By John Hopkins | HopTechOne.com | October 2025

As part of my IT up-skilling journey, I decided to dive into virtualization with VMware Workstation (now free for business use) and Kali Linux—a powerful combo for security training and endpoint management labs. With my background in Fresenius IT support and a focus on secure device connectivity, this setup ties perfectly into my TestVM project and AZ-900/AZ-104 prep. What started as a straightforward install turned into a troubleshooting adventure with an invisible mouse cursor after updates. Here’s the step-by-step, the snag, and the fix—lessons in virtualization that any systems engineer can use. It’s all cost-free (VMware free tier, Kali ISO), aligning with 2025 trends where 65% of IT support roles need endpoint management (Robert Half).

The Setup: VMware on Windows 11 with Kali Linux

  • Goal: Install VMware, create a Kali VM, and get it ready for learning (e.g., networking labs or pen testing).
  • Host: Windows 11 Pro laptop (Test_Laptop).
  • Tools: VMware Workstation Player (free download), Kali Linux .vmx pre-built (from kali.org).

I started with the latest VMware (as of October 2025):

  • Installed and launched VMware.
  • Imported the Kali .vmx pre-built VM.
  • Optimized: Turned off “side-channel mitigations for Hyper-V enabled hosts” in VM settings and increased RAM to 4GB (from default 2GB).

Booted Kali—everything looked good. Opened Terminal and tested connectivity:

  • ping google.com worked (network OK).
  • Ran sudo apt update to refresh package repos.

What “sudo apt update” does: sudo runs with root privileges, apt is Kali’s package manager, and update fetches the latest package lists from repos (e.g., “Hit:1 http://http.kali.org/kali kali-rolling InRelease”). It’s prep for upgrades, not the install itself—quick and safe.

Next up: sudo apt upgrade -y to apply security patches.

The Snag: Invisible Mouse Cursor After Updates

After running sudo apt upgrade -y and sudo apt full-upgrade -y (not redundant—upgrade handles minor fixes, full-upgrade resolves dependencies), I rebooted Kali. The VM loaded, but the mouse cursor vanished inside Kali! Keyboard worked (Terminal fine), but no pointer—frustrating for GUI tasks.

This is a known post-update glitch in Kali/VMware (X server clash with VMware’s mouse integration).

Troubleshooting and Fixes

I tried several steps, learning VMware’s quirks along the way:

Result: Re-synced mouse input; cursor NOT visible.

VMware Tools Install (Recommended, but ISO Missing):

No CD/DVD drive in settings (UI change in 17.x+).

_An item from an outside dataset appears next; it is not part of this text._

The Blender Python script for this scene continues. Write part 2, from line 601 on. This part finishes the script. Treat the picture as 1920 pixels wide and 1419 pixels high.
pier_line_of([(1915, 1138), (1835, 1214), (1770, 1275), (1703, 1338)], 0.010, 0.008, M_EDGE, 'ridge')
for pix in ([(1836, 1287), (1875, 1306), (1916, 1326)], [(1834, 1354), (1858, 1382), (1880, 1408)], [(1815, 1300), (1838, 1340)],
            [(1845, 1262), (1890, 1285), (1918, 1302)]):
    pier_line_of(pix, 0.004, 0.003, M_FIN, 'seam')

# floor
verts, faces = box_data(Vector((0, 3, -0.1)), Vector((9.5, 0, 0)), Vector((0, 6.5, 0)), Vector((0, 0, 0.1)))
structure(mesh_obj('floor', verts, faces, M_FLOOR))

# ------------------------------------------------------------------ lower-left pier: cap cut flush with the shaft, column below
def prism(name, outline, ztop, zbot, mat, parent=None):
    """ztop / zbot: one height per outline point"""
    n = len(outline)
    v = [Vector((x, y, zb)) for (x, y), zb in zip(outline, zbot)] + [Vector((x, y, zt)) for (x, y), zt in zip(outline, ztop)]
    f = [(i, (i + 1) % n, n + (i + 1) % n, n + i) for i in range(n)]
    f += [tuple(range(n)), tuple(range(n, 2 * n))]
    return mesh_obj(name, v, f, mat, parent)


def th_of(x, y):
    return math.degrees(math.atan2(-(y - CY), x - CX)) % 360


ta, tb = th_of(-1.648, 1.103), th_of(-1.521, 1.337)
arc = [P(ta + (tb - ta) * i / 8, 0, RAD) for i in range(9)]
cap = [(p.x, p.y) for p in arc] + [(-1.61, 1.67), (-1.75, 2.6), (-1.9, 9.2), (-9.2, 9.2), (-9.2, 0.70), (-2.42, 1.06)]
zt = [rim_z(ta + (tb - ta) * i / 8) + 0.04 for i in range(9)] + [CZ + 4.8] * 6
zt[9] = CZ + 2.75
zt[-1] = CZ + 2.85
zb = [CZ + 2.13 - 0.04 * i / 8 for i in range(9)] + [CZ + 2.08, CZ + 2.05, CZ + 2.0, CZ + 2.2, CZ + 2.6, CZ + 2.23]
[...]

Skipped ISO mount; used Kali-native open-vm-tools-desktop:sudo apt install -y open-vm-tools-desktop open-vm-tools sudo reboot

Result: Cursor NOT visible after reboot—fixed the grab/release issue by using Crtl-Alt-F7.

Guest OS Adjustment:

Settings > Hardware > Guest OS > Changed from “Other Linux” to “Debian 12 x64” (Kali’s base).

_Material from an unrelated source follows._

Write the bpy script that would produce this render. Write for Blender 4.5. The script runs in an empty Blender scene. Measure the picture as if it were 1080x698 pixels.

Result: Improved input handling; no direct cursor fix, but prevented future glitches.

Kali X Server Reconfigure:

Terminal: sudo apt install -y xserver-xorg-input-libinput && sudo dpkg-reconfigure x11-common && sudo reboot.

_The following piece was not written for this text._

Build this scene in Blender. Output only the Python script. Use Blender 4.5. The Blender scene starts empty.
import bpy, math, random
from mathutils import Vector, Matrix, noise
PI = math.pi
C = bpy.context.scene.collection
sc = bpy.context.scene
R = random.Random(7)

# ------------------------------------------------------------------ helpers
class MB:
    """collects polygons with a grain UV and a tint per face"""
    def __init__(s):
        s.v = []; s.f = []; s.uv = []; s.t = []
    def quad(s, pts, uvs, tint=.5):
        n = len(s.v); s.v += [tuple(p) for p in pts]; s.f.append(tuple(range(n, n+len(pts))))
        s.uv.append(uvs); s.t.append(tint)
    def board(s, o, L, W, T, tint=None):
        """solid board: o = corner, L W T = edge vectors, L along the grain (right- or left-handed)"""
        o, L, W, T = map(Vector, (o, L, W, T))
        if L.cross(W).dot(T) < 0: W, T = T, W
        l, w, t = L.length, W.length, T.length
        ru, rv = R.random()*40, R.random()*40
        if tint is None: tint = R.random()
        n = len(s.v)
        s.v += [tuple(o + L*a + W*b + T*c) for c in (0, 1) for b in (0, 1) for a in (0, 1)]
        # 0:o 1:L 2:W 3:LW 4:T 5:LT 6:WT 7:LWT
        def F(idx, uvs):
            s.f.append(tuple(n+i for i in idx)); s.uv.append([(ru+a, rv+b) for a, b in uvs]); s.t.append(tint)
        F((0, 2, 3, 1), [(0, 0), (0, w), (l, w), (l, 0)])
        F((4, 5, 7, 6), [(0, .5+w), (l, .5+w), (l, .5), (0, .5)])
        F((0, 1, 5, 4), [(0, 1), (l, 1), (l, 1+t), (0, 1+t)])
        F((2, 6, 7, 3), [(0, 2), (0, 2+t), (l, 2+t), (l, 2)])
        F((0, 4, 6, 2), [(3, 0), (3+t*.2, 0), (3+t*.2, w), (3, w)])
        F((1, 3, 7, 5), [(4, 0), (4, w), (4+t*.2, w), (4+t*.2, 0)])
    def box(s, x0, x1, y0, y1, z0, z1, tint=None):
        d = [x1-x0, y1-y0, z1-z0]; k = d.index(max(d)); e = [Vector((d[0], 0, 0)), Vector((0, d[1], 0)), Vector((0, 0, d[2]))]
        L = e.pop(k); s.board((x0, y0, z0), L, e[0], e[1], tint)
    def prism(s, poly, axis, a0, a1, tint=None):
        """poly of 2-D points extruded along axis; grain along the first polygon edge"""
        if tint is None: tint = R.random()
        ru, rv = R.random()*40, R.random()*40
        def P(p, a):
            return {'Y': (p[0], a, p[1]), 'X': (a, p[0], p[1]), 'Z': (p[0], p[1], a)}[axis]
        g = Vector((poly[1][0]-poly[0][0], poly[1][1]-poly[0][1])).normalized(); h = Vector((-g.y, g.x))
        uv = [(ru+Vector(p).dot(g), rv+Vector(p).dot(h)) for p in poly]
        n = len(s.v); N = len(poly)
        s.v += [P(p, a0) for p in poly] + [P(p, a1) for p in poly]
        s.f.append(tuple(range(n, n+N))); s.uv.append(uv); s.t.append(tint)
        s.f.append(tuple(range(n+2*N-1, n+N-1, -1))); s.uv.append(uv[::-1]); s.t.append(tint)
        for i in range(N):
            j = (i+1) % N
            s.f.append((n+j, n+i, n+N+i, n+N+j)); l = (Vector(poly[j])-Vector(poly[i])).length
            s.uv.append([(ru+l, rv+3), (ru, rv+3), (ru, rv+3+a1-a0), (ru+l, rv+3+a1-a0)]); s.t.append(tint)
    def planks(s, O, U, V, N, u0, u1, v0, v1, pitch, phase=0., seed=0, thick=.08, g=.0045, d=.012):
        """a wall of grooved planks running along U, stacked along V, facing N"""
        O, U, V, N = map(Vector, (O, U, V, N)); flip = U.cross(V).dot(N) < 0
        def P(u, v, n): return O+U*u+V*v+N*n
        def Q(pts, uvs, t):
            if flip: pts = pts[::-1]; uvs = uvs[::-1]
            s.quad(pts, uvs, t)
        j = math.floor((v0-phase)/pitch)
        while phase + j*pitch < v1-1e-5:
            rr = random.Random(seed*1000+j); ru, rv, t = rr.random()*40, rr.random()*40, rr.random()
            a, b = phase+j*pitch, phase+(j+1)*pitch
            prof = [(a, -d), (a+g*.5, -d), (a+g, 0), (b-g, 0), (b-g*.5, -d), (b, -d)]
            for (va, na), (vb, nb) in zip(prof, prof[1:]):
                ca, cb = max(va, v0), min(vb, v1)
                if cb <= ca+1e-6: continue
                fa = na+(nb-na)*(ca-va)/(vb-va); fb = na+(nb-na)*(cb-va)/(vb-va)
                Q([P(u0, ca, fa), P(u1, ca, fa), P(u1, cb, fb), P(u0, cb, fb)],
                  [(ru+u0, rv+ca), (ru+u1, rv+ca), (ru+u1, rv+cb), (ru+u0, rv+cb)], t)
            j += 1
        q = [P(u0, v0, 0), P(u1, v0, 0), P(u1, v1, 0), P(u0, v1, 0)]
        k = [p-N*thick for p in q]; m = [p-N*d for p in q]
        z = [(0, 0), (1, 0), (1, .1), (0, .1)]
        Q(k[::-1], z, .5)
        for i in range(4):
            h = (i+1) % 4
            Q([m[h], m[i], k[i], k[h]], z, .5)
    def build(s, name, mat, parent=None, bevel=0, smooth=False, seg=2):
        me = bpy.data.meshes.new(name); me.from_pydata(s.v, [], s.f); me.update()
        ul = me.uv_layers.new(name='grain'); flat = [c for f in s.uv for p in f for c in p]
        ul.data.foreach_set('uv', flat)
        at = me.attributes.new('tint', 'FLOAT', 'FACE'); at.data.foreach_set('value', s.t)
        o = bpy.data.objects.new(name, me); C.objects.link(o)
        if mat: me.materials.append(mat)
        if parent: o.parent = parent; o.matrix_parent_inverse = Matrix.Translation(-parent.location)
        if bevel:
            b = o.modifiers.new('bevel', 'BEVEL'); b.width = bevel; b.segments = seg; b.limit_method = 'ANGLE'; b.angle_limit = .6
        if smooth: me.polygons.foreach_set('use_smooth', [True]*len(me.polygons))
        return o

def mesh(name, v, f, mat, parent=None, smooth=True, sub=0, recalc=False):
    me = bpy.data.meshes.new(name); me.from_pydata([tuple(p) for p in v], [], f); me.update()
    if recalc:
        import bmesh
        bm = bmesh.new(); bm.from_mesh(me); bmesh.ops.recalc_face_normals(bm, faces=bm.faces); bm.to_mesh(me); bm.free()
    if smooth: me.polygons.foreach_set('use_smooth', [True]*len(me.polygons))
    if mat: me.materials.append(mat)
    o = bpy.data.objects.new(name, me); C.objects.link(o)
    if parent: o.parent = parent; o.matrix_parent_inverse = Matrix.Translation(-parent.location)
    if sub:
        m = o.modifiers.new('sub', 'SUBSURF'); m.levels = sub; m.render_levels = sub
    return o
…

VM Hardware Compatibility Upgrade:

VM was set to Workstation 8.x (legacy).

Right-click VM > Manage > Change Hardware Compatibility > Set to Workstation 25H2 (latest).

Result: Stabilized graphics; cursor FINALLY VISIBLE and responsive.

Key Takeaway:

Post-update glitches are common in virtualization—VMware Tools (open-vm-tools for Linux) and compatibility upgrades are first-line fixes. Always test after reboots.

Learnings and Next Steps

This lab taught me VMware basics (free for EVERYONE now, including business, great for labs), Kali package management (apt update/upgrade), and troubleshooting virtual input issues—skills for systems engineering and security training. Key tools: Terminal, VMWare Settings.

Next:

Spin up another VM, probably Server 2022 (free compared to an Azure VM)

Continue MS Learn: AZ-900 Cloud Concepts module.

Kali networking labs (e.g., Nmap for endpoint scanning).

Tie to TestVM: Use Kali to test Intune policies on Test_Laptop.